Security Audit Checklist

Audit your application security with a structured approach to authentication, data protection, infrastructure hardening, and vulnerability management.

Checklist: Security Audit (engineering)

Security vulnerabilities are discovered after deployment, not during development. A structured security audit catches common weaknesses before attackers do. This checklist covers the critical areas from authentication and authorization through data protection and infrastructure security.

Checklist Items

  1. Verify authentication implementation [critical]: Audit password hashing (bcrypt/argon2), session management, MFA, and account lockout policies.
  2. Review authorization and access controls [critical]: Verify RBAC implementation, ensure users cannot access other users data, and test privilege escalation paths.
  3. Scan for OWASP Top 10 vulnerabilities [critical]: Run automated scanners for SQL injection, XSS, CSRF, SSRF, and other OWASP Top 10 issues.
  4. Audit data encryption [important]: Verify encryption at rest for databases and file storage, TLS for all network communication, and key management.
  5. Review dependency vulnerabilities [important]: Scan all dependencies with Snyk, Dependabot, or npm audit. Patch critical and high severity issues.
  6. Verify secrets management [important]: Ensure no hardcoded API keys, passwords, or tokens in code, configs, or Docker images.
  7. Audit logging and monitoring [important]: Verify security events are logged with timestamps, user context, and IP addresses for incident response.
  8. Test rate limiting and abuse prevention [recommended]: Verify rate limits on authentication, API, and form submission endpoints to prevent brute force and abuse.
  9. Review CORS and CSP policies [recommended]: Ensure CORS headers restrict origins appropriately and Content Security Policy prevents inline script execution.
  10. Conduct penetration testing [recommended]: Perform manual penetration testing on critical flows including authentication, payment, and admin functions.

Common Mistakes

  • Security as an afterthought: Integrate security scanning into CI/CD. Catch vulnerabilities during development, not after deployment.
  • Ignoring dependency vulnerabilities: Enable automated dependency scanning and patch critical vulnerabilities within 48 hours of disclosure.
  • Overly broad CORS policies: Never use wildcard CORS origins in production. Whitelist specific trusted domains.

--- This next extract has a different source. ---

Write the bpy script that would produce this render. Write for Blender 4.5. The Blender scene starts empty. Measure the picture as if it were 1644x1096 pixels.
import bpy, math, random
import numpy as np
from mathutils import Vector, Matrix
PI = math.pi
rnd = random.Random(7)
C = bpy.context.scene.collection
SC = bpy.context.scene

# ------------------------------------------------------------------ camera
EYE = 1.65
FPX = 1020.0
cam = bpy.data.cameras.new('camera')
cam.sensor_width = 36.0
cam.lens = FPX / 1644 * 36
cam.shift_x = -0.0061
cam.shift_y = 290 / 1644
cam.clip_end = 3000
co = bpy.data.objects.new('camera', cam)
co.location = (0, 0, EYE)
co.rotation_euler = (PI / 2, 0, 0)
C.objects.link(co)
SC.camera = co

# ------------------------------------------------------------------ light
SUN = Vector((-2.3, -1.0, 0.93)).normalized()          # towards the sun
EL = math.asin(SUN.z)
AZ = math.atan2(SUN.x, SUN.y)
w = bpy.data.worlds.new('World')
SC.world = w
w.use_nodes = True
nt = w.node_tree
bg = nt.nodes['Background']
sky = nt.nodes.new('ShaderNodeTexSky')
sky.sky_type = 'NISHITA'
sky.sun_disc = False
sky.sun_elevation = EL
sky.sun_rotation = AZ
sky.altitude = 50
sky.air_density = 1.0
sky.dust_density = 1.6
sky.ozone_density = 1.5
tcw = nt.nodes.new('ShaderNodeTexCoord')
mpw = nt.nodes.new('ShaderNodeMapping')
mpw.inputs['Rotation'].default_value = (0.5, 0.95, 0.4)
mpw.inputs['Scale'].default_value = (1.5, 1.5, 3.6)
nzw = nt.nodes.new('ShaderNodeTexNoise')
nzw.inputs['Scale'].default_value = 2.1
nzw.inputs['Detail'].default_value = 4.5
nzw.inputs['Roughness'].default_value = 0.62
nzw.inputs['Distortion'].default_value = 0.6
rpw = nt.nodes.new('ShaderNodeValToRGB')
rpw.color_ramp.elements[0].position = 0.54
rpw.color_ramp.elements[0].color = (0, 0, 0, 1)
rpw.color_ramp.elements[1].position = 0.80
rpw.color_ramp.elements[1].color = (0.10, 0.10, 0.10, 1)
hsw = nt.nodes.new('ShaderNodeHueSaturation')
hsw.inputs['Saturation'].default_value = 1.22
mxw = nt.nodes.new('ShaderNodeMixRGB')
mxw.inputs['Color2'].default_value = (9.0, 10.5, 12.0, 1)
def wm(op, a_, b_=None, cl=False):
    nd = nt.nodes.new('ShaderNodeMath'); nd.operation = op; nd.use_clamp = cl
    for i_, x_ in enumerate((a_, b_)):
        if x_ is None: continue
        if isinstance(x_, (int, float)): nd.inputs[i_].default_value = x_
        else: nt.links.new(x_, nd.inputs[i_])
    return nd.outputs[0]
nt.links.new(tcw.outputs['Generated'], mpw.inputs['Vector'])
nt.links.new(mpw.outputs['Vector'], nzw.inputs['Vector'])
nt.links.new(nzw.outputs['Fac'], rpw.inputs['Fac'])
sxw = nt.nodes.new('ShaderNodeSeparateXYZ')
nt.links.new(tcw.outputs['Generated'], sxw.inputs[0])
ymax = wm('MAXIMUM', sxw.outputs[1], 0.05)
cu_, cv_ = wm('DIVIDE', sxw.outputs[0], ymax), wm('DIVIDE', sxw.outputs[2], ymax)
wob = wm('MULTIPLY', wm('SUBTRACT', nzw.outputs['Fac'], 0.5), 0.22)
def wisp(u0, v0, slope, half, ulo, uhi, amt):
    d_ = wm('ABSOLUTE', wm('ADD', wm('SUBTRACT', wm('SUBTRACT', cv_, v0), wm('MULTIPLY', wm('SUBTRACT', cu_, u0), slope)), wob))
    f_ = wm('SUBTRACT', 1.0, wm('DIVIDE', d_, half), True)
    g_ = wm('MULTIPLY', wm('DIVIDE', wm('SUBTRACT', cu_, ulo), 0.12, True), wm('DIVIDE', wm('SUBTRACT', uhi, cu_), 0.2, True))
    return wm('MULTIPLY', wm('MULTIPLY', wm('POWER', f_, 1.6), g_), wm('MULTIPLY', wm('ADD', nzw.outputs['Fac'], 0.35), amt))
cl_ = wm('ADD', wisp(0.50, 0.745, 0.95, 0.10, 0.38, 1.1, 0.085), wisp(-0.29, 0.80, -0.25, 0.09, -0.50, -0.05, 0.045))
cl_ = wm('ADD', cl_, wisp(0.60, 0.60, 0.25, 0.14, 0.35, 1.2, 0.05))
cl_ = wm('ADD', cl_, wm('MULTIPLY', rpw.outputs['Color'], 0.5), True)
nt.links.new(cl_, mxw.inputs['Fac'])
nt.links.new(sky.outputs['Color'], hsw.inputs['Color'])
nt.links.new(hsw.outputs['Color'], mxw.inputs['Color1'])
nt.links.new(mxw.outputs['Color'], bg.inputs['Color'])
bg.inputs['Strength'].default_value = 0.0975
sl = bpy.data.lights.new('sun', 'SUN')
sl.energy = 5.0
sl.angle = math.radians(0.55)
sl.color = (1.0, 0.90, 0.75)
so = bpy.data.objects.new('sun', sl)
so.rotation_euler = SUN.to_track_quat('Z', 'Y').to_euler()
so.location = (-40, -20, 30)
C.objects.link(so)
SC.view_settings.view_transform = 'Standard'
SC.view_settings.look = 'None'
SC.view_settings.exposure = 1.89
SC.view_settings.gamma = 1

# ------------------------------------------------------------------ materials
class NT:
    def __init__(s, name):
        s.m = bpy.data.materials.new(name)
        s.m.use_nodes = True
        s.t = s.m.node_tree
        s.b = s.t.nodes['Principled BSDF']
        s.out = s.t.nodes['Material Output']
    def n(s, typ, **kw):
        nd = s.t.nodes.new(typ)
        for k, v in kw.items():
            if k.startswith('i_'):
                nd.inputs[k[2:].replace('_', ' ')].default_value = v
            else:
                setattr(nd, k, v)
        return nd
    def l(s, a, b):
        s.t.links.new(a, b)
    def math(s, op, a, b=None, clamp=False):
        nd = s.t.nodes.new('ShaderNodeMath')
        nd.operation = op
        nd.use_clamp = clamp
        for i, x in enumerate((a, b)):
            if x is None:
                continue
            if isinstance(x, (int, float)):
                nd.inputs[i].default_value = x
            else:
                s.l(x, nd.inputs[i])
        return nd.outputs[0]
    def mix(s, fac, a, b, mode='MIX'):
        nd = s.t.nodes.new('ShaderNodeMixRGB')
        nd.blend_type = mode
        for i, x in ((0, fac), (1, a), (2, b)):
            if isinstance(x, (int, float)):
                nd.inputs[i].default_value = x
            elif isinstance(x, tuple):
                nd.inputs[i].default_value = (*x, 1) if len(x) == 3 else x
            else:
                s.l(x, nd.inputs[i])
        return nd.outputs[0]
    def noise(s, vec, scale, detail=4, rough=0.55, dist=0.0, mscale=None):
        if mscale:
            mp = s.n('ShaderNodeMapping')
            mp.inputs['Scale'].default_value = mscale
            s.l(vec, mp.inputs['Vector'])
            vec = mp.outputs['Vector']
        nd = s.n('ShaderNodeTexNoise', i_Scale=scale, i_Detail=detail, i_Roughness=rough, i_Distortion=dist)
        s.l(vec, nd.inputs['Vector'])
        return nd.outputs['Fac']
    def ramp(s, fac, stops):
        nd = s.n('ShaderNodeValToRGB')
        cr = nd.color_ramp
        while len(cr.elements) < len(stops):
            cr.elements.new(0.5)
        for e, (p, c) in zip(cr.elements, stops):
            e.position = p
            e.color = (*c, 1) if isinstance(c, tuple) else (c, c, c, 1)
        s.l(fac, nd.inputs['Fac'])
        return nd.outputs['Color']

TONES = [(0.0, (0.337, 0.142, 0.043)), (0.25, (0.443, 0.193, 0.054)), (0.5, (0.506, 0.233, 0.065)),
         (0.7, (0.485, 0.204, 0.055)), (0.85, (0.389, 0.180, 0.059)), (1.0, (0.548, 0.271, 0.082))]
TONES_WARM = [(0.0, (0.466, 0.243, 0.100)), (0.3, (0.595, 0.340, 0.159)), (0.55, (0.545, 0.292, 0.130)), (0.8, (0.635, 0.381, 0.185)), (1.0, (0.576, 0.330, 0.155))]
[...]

Frequently Asked Questions

How often should I conduct security audits?
Quarterly for high-risk applications, semi-annually for most applications, and after any major feature release or architecture change.
Should I hire external penetration testers?
Yes, at least annually. Internal teams develop blind spots. External testers bring fresh perspective and adversarial thinking.
What is the most commonly exploited vulnerability?
Broken access control is the number one OWASP vulnerability. Users accessing data or functions they should not have permission to reach.